Fotografiert hat er schon immer, als Kind mit dem Finger am Auslöser seiner Polaroid-Kamera. Nach einer Phase, wo er lieber zeichnete, wandte er sich der Astronomie zu. Mittels langer Belichtungszeiten machte Gefeller dunkle Sterne sichtbar und schuf sich so ein Basiswissen und -knowhow, von dem er bis heute profitiert. Auch wenn die Faszination für Astrofotografie mangels Variationsmöglichkeiten schwand, die Sehnsucht nach dem Verborgenen blieb doch bestehen.

Man nehme nur seine Serie „Blank“: extrem überbelichtete Szenarien von Kraftwerken, Hochhausfassaden und ähnlichen Zweckbauten. Wie ausradiert, werden etwa im Containerhafen Transportwege mit ihren Markierungen unsichtbar, ohne wirklich zu verschwinden: „Die Information ist in der weißen Fläche drin.“

Zu den spannendsten Ansätzen gehören Gefellers Ausflüge in die digitale Fotografie und -bearbeitung.
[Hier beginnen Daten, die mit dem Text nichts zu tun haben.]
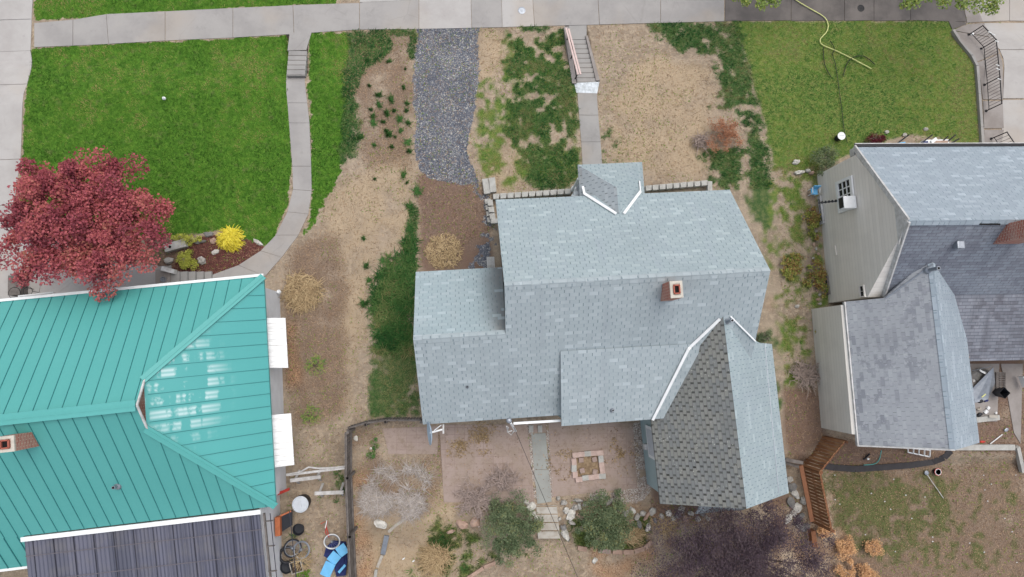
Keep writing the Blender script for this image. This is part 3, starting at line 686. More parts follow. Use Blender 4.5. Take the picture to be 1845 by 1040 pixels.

Für die Serie „Supervisions“ montierte er die Kamera an ein Zwei-Meter-Stativ und „scannte“ damit von oben ein ganzes Büro-Geschoss – oder lichtete am Boden eines Schwimmbeckens ebenfalls Quadratmeter um Quadratmeter ab, um die 200 bis 300 Bilder anschließend am PC zu einem großen, homogenen Gesamtbild zusammenzufügen. „Es gibt tausend Möglichkeiten, die Welt wahrzunehmen.“ Mit den uns gegebenen Sinnen erschließt sich uns nur „ein kleiner Ausschnitt“.

Andreas Gefeller sieht es als seine Mission, den Deckel der „Blackbox“ wenigstens einen Spalt weit zu öffnen. Jetzt in der Städtischen Galerie Neunkirchen.